これでは道具を揃えるどころか、優秀な鳶を雇うこともできない。源吾は新しい人材を発掘するため頭取並の新之助と共に江戸の街を探し歩く。

そこで、怪我で引退直前の力士・寅次郎、軽業師の彦弥、風読みの星十郎を見いだし、火消し組の体裁を整えるものの、衣装にまで金が回らず、人々からは「ぼろ鳶」と称されることに。

それでも、命を救うことを第一に、ぼろ鳶組は江戸で起こる大火に立ち向かっていく。

負け組のジャイアントキリング

『火喰鳥』に登場する人々はみな、特殊能力を持つ一方、挫折を経験しています。頭の源吾は命を助けられなかった思いから火消しから遠ざかり、新之助は火消しだった父親と確執があって、火消しの仕事にも身が入らない。

寅次郎は実力はあったが怪我のため成績があがらず、彦弥は幼なじみのために奮闘するがうまくいかない。星十郎は火消しであった父親を軽蔑しひきこもって研究三昧。

そんな挫折や葛藤を抱えている人たちだからこそ、火消しとして活躍したのかもしれません。

そして部下からも食費を取り立てるしっかりものの源吾の妻・深雪はさながらマネージャーですね。夫や部下たちを叱咤激励して支えます。

深雪さんもまた算術の達人という特技をもっています。

消火のプロフェッショナル・火消し

一昔前の教科書や歴史の本では「江戸時代の消防は家屋を打ち壊す原始的な消火」と書かれていました。

でも、違うんですよ実は。江戸の火消しってプロフェッショナルなんです。気候と地形、町並みを把握し、風を読み、的確な消火活動を行います。

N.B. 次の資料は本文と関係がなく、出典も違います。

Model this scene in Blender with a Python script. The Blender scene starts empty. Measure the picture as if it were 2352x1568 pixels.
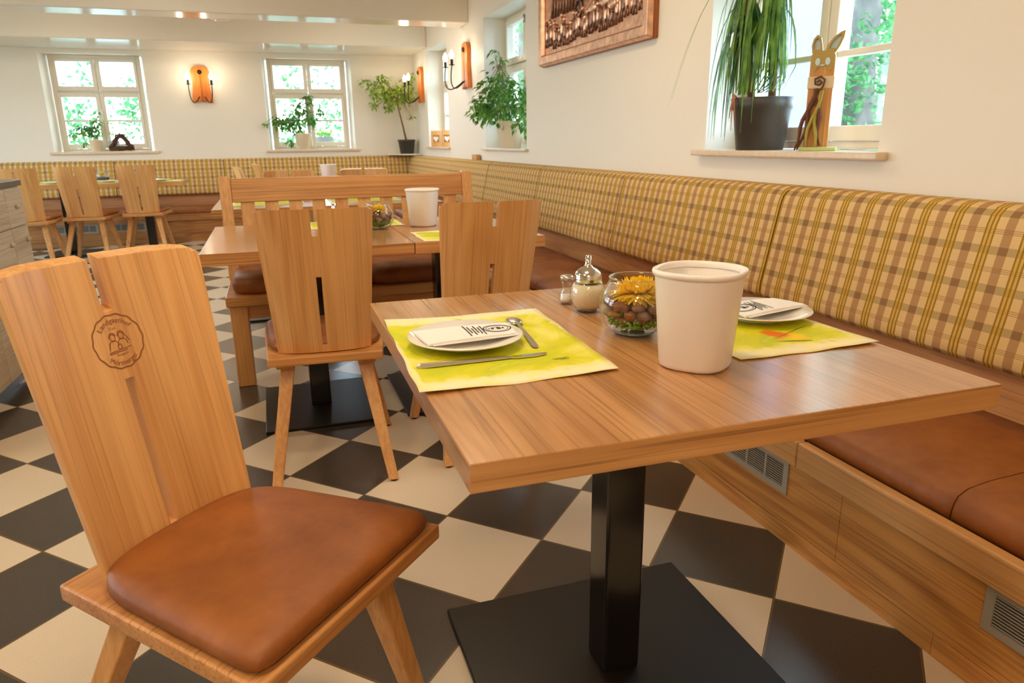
import bpy, bmesh, math, random
from mathutils import Vector, Matrix
random.seed(7)
PI = math.pi
sc = bpy.context.scene
COL = sc.collection

# ------------------------------------------------------------------ node helpers
def new_mat(name):
    m = bpy.data.materials.new(name); m.use_nodes = True
    nt = m.node_tree
    b = nt.nodes.get('Principled BSDF')
    return m, nt, b
def N(nt, typ, **kw):
    n = nt.nodes.new(typ)
    for k, v in kw.items():
        if k.startswith('i_'):
            key = k[2:]
            key = int(key) if key.isdigit() else key.replace('_', ' ')
            n.inputs[key].default_value = v
        else: setattr(n, k, v)
    return n
def L(nt, a, b): nt.links.new(a, b)
def math_(nt, op, a, b=None, c=None, clamp=False):
    n = nt.nodes.new('ShaderNodeMath'); n.operation = op; n.use_clamp = clamp
    for i, v in enumerate((a, b, c)):
        if v is None: continue
        if isinstance(v, (int, float)): n.inputs[i].default_value = v
        else: nt.links.new(v, n.inputs[i])
    return n.outputs[0]
def mixc(nt, f, a, b, mode='MIX'):
    n = nt.nodes.new('ShaderNodeMix'); n.data_type = 'RGBA'; n.blend_type = mode
    for key, v in ((0, f), (6, a), (7, b)):
        if isinstance(v, (int, float)): n.inputs[key].default_value = v
        elif isinstance(v, tuple): n.inputs[key].default_value = (*v, 1) if len(v) == 3 else v
        else: nt.links.new(v, n.inputs[key])
    return n.outputs[2]
def ramp(nt, f, stops):
    n = nt.nodes.new('ShaderNodeValToRGB'); cr = n.color_ramp
    while len(cr.elements) < len(stops): cr.elements.new(0.5)
    for e, (p, c) in zip(cr.elements, stops):
        e.position = p; e.color = (*c, 1) if len(c) == 3 else c
    nt.links.new(f, n.inputs[0]); return n.outputs[0]
def srgb(r, g, b):
    f = lambda c: (c/255/12.92) if c/255 <= 0.04045 else ((c/255+0.055)/1.055)**2.4
    return (f(r), f(g), f(b))
def plain(name, col, rough=0.5, metal=0.0, spec=0.5, noise=0.0, nscale=20, bump=0.0, coat=0.0):
    m, nt, b = new_mat(name)
    b.inputs['Base Color'].default_value = (*col, 1); b.inputs['Roughness'].default_value = rough
    b.inputs['Metallic'].default_value = metal; b.inputs['Specular IOR Level'].default_value = spec
    if coat: b.inputs['Coat Weight'].default_value = coat
    if noise or bump:
        tc = N(nt, 'ShaderNodeTexCoord'); nz = N(nt, 'ShaderNodeTexNoise', i_Scale=nscale, i_Detail=4.0)
        L(nt, tc.outputs['Object'], nz.inputs['Vector'])
        if noise:
            d = tuple(c*(1-noise) for c in col); u = tuple(min(1, c*(1+noise)) for c in col)
            L(nt, ramp(nt, nz.outputs[0], [(0.3, d), (0.7, u)]), b.inputs['Base Color'])
        if bump:
            bp = N(nt, 'ShaderNodeBump', i_Strength=bump, i_Distance=0.002); L(nt, nz.outputs[0], bp.inputs['Height']); L(nt, bp.outputs[0], b.inputs['Normal'])
    return m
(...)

打と壊しにしても、火の勢いを読んで、どこを壊すかは経験値と気象を読む力が必要なのだとわかりました。

確かに装備やシステムは現代に比べることはできませんが、プロフェッショナルとしての技術力と救命救助の心意気は現代にも匹敵すると思います。

ネタバレ感想(未読の方は読まないでください)

物語のラスト、ぼろ鳶組は江戸の三大火事、明和の大火に挑みます。これは火薬の知識を持つ犯人の放火なのですが、裏で手を引いていたのがあの、サイコパス一橋治済です。

一橋治済といえば、よしながふみさんの『大奥』ではサイコパスとして人を殺しまくり、息子家斉を支配して栄華を極めた悪役です。

大河ドラマ『べらぼう~蔦重栄華乃夢噺~』でも、田沼意次を陥れ、邪魔な人間を毒殺しまくっているサイコパスとして描かれています。

そして、ぼろ鳶でも、田沼意次を失脚させるためだけに火事を起こすサイコパスなんですよ。もう、治済は歴史小説の新たな悪役としての地位を確立しましたね。ホント嫌いだわこの人。